I was reading a book on Lie groups where they define a function $f: GL(n,C)->GL(n,C)$, by
$f(B)=B^\dagger B$
where $B \in GL(n,C)$, and $GL(n,C)$ denotes the general linear group over C (complex field).
They mention something like "it's easy to see $f$ is continuous". It doesn't seem very obvious to me, is there a simple way to see this? I am not very fluent in topology so I apologize if this question is very trivial. Thanks in advance.
1 . The topology on $G = \textrm{GL}_n(\mathbb{C})$ is the subspace topology coming from $\mathbb{C}^{n^2}$, the $n^2$-fold product of copies of $\mathbb{C}$.
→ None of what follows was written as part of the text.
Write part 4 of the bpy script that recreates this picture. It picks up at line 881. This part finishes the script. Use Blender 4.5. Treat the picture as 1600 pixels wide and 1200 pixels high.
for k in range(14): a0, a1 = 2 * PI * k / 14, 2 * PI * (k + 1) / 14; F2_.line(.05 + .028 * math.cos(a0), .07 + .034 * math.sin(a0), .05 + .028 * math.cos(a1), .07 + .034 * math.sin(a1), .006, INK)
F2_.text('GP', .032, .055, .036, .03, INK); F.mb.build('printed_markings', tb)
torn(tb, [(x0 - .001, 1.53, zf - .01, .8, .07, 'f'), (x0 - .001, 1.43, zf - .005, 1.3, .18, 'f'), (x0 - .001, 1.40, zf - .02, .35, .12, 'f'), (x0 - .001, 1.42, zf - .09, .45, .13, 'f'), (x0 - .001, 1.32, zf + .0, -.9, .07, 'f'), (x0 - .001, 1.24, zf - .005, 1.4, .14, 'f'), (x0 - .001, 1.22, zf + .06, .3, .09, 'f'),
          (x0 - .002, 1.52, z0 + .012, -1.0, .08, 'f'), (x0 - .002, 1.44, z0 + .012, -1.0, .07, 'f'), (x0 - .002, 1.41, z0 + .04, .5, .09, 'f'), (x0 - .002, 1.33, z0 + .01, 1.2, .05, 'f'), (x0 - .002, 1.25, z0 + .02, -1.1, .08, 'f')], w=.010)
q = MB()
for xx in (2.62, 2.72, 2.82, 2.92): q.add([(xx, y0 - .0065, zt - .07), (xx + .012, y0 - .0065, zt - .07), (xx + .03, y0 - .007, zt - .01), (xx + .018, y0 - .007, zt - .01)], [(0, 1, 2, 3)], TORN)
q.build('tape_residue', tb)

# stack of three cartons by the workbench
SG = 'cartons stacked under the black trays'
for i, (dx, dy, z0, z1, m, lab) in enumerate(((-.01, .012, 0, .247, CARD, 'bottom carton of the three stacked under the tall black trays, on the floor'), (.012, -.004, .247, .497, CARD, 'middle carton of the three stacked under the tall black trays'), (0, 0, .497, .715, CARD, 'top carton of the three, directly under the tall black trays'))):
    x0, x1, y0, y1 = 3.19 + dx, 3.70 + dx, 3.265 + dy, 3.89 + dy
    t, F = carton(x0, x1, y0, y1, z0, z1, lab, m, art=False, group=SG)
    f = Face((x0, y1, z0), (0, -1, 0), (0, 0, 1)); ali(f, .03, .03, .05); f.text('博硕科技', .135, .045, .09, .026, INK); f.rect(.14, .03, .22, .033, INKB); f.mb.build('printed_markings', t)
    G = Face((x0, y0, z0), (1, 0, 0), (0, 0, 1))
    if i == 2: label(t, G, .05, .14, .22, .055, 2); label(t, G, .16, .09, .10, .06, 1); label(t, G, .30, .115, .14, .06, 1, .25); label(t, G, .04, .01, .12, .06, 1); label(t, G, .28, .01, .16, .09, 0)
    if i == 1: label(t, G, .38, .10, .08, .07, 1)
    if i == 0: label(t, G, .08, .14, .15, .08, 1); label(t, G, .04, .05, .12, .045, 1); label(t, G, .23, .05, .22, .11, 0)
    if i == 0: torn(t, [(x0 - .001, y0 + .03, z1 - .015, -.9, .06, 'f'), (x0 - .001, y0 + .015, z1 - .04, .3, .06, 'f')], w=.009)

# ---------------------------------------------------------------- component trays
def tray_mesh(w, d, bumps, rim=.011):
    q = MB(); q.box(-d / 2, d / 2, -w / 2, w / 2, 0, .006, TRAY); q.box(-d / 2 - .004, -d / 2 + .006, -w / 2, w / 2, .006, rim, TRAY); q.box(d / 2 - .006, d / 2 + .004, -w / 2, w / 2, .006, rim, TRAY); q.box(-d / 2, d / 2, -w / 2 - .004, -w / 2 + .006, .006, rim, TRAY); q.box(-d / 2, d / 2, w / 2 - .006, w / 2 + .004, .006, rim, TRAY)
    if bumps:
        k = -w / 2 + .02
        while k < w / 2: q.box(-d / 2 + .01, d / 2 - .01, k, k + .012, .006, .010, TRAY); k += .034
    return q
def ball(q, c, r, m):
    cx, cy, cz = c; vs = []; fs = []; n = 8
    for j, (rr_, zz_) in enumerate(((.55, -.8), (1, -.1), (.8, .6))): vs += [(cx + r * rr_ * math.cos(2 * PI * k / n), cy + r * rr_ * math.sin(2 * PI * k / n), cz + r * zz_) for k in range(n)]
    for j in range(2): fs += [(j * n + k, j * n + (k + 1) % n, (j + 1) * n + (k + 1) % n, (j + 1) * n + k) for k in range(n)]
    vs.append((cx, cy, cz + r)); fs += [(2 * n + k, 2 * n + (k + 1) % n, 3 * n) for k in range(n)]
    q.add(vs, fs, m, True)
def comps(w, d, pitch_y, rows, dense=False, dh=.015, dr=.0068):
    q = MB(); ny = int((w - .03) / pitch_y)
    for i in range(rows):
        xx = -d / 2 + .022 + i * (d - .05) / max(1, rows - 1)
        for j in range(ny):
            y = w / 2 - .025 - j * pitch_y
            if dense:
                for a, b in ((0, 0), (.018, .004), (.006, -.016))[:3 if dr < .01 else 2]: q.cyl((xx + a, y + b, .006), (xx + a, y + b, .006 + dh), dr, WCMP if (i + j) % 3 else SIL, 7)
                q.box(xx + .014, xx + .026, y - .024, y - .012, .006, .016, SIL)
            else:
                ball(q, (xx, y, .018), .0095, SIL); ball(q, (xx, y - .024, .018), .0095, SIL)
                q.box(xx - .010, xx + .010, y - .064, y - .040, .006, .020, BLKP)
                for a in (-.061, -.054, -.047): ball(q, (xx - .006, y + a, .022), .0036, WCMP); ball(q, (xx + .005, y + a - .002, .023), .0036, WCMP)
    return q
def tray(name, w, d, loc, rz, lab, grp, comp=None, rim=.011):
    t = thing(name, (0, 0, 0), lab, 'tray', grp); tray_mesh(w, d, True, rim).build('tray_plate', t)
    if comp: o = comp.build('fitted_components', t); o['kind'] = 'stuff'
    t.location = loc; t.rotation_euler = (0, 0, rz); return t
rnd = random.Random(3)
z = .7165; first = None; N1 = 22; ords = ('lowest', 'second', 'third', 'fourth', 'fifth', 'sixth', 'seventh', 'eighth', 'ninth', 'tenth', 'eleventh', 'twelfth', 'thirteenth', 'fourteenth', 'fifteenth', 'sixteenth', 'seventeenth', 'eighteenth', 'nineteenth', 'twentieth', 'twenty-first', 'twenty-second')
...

2 . If $Z$ is a subspace of a topological space $Y$, then a function $f: X \rightarrow Z$ is continuous if and only if $f$ is continuous as a map from $X$ to $Y$. This follows directly from the definition of the subspace topology. Similarly, if $S$ is a subspace of $X$, and $f: X \rightarrow Y$ is a continuous function, then the restriction of $f$ to $S$ is a continuous function from $S$ to $Y$.
3 . If $Y$ is a topological space, and $n$ is an integer, let $Y^n$ be the $n$-fold product of copies of $Y$. Let $\pi_i: Y^n \rightarrow Y$ be the function $(y_1, ... , y_n) \mapsto y_i$. A function $f: X \rightarrow Y^n$ is continuous if and only if each $\pi_i \circ f: X \rightarrow Y$ is continuous. This follows directly from the definition of the product topology.
Using these principles, you can reduce the problem to verifying that certain functions $\mathbb{C}^{n^2} \rightarrow \mathbb{C}$ are continuous.